2. The tool of claim 1 wherein a first set of the plurality of the mandrel stepped ramps are offset from a second set of the plurality of the mandrel stepped ramps along the longitudinal axis, wherein the first set of stepped ramps is disposed 180 degrees from the second set of stepped ramps.

3. The tool of claim 1 wherein the slips each consist of multiple segments coupled together.

4. The tool of claim 1 further comprising a torque sensor disposed on the mandrel.

5. The tool of claim 1 wherein at least one slip is configured for disposal on the mandrel such that the gripping portion on the slip extends past the gripping portion on another slip disposed on the mandrel along the longitudinal axis.

6. The tool of claim 1 wherein the mandrel is configured for rotation about the longitudinal axis of the elongated body to provide a determined torque.

7. The tool of claim 1 further comprising a hydraulic actuator configured to actuate the mandrel to move the slips.

8. The tool of claim 1 wherein the mandrel is configured with a first elongated channel to house one of the plurality of slips, and a second elongated channel to house another one of the plurality of slips, wherein the first channel is formed shallower than the second channel and disposed 180 degrees from the second channel.

9. The tool of claim 1 wherein the mandrel is configured with a through bore to permit fluid flow therethrough.

10. The tool of claim 1 wherein the gripping portion on the slips consists of a gripping surface on an insert disposed on each slip.

11. A method for running a tubular, comprising:

suspending a mandrel above a wellbore, the mandrel having an elongated body with a longitudinal axis and a plurality of stepped ramps on a surface thereof,

wherein a plurality of slips are disposed on the mandrel, each slip having a plurality of stepped ramps,

wherein each slip is configured with a gripping portion on a surface thereof;

disposing a section of the mandrel into a tubular;

actuating the mandrel to urge the slips radially outward to move the gripping portion on each slip outward to engage the tubular.

12. The method of claim 11 wherein a first set of the plurality of the mandrel stepped ramps are offset from a second set of the plurality of the mandrel stepped ramps along the longitudinal axis, wherein the first set of stepped ramps is disposed 180 degrees from the second set of stepped ramps.

13. The method of claim 11 wherein the slips each consist of multiple segments coupled together.

14. The method of claim 11 wherein the mandrel comprises a torque sensor disposed thereon.

15. The method of claim 11 wherein at least one slip is configured for disposal on the mandrel such that the gripping portion on the slip extends past the gripping portion on another slip disposed on the mandrel along the longitudinal axis.

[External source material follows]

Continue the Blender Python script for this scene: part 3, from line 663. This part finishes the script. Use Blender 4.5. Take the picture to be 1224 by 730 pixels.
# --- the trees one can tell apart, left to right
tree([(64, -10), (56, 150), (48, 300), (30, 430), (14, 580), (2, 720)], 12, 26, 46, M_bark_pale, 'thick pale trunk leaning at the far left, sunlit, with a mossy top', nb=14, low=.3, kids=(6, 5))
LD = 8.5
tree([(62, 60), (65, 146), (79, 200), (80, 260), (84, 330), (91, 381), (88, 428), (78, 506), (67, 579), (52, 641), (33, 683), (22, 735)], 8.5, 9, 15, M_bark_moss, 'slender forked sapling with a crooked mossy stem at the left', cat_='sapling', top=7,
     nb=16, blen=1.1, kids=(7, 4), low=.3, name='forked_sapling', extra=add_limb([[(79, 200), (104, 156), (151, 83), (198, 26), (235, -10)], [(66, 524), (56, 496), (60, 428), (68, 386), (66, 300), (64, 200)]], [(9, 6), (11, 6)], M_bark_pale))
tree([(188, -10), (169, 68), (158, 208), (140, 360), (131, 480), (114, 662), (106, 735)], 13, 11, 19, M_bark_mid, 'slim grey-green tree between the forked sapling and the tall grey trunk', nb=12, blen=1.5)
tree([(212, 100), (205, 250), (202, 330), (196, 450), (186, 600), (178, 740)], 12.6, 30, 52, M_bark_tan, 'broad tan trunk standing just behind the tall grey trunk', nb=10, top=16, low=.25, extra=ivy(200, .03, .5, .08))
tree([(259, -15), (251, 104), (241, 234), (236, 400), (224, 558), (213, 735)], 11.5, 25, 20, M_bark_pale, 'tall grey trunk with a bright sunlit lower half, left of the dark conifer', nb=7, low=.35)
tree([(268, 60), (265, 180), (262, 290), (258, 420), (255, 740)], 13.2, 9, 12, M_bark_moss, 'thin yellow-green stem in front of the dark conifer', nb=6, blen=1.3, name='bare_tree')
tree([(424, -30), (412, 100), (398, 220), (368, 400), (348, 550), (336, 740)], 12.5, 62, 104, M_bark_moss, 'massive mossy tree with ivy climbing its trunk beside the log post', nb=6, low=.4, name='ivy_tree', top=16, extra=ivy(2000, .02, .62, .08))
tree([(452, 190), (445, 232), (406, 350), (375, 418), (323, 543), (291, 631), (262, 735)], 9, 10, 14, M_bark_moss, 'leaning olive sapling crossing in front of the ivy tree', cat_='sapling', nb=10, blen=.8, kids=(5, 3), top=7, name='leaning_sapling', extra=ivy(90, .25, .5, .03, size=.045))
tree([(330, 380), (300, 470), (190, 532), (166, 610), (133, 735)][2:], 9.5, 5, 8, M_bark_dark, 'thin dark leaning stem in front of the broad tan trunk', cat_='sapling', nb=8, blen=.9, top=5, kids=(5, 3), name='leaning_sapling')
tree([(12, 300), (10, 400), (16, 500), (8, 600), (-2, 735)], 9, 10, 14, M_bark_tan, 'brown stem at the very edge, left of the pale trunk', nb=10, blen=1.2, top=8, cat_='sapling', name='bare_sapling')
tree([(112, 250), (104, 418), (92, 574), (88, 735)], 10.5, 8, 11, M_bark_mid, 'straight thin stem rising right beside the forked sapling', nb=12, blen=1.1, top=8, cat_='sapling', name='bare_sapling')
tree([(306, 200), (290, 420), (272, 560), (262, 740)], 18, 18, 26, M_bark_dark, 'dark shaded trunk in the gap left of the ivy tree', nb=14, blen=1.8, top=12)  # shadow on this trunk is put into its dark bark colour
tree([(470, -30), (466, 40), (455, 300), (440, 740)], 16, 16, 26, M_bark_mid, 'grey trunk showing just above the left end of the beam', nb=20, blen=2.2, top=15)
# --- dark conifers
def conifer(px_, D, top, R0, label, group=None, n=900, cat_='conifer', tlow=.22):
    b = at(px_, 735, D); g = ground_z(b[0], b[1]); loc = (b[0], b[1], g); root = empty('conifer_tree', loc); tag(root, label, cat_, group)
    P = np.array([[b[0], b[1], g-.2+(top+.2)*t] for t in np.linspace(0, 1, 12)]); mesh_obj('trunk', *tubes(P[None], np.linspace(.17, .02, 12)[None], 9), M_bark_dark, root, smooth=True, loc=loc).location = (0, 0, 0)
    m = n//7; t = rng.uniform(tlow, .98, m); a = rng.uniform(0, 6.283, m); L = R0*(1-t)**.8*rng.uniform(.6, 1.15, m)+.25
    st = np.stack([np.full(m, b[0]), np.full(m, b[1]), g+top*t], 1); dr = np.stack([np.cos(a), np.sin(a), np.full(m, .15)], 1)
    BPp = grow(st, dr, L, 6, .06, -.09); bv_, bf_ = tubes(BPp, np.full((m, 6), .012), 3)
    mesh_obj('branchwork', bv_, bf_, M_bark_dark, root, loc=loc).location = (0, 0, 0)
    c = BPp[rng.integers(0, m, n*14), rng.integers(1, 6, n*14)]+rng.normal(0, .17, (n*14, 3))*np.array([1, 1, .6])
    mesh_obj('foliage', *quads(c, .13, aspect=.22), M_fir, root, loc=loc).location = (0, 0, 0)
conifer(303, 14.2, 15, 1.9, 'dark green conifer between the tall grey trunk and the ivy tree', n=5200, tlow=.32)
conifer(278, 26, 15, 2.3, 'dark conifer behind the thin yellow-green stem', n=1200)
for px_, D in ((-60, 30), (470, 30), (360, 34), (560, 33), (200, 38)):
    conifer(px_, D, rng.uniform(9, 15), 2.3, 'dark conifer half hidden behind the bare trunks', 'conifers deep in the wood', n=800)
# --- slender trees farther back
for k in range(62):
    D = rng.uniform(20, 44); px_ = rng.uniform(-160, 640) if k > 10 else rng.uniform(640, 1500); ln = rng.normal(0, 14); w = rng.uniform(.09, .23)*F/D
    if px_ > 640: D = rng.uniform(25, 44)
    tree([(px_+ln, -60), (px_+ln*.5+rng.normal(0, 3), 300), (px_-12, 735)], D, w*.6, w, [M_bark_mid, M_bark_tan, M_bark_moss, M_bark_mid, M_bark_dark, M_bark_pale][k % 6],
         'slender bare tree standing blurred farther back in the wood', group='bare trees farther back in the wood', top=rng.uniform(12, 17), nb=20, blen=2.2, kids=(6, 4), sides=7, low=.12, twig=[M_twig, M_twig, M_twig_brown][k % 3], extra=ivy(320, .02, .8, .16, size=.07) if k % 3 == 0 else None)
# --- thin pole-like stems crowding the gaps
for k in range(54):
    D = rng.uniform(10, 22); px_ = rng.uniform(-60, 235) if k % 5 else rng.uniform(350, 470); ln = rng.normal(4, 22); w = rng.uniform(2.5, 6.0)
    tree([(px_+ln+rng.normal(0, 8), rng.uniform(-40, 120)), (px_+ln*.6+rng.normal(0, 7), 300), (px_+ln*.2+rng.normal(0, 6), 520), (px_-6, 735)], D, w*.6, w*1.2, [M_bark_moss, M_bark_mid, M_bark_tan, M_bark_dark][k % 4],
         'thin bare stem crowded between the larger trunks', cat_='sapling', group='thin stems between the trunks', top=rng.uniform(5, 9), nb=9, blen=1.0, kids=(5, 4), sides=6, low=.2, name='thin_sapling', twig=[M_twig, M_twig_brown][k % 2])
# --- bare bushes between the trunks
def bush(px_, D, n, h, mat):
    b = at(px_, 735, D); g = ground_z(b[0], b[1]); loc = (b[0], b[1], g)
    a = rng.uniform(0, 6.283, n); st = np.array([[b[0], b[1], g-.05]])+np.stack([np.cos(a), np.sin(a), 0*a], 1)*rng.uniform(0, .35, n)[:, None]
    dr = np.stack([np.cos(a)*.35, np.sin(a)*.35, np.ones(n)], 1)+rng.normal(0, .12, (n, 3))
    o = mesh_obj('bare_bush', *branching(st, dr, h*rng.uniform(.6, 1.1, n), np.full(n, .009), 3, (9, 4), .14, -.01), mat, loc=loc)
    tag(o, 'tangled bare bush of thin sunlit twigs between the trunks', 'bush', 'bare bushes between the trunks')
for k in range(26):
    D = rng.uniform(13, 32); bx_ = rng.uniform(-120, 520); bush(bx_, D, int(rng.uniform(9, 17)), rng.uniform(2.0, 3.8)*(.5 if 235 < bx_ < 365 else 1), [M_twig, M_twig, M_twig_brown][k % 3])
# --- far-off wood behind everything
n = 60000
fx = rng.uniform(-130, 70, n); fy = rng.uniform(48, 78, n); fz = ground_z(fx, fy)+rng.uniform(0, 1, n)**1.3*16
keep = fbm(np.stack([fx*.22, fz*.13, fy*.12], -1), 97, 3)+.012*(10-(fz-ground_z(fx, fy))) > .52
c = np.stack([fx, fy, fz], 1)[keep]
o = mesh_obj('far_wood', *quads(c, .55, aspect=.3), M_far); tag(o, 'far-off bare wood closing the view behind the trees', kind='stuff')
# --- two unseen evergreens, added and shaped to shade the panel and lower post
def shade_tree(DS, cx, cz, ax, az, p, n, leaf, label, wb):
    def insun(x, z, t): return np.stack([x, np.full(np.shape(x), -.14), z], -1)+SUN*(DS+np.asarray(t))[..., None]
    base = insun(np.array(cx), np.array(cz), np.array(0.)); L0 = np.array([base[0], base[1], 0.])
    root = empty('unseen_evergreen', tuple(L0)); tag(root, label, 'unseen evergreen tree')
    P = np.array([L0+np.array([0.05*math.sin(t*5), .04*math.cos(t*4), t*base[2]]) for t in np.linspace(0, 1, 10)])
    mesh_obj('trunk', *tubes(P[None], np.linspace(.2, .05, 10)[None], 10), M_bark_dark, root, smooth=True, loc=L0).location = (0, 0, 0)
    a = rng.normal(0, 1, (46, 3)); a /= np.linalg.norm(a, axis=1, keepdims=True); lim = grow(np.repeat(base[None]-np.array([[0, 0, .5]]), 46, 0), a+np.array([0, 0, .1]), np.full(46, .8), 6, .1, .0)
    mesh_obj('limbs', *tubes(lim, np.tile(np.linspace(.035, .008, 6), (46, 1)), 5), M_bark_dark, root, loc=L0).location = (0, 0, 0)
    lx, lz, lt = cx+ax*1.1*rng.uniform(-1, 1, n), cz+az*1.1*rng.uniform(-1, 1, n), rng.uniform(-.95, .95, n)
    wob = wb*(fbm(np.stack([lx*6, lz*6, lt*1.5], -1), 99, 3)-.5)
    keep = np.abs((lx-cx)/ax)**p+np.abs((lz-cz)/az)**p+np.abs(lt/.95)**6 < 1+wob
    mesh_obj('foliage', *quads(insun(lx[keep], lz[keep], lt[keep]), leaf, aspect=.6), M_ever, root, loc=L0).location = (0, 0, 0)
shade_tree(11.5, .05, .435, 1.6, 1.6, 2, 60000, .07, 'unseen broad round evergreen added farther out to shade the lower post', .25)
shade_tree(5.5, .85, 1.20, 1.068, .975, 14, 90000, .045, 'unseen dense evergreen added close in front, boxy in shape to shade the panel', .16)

16. The method of claim 11 further comprising rotating the mandrel about the longitudinal axis of the elongated body to provide a determined torque.

17. The method of claim 11 further comprising actuating a hydraulic actuator on the mandrel to actuate the mandrel to move the slips.

18. The method of claim 11 wherein the mandrel is configured with a first elongated channel to house one of the plurality of slips, and a second elongated channel to house another one of the plurality of slips, wherein the first channel is formed shallower than the second channel and disposed 180 degrees from the second channel.

19. The method of claim 11 further comprising flowing fluid through a through bore in the mandrel.

20. The method of claim 11 wherein the gripping portion on the slips consists of a gripping surface on an insert disposed on each slip.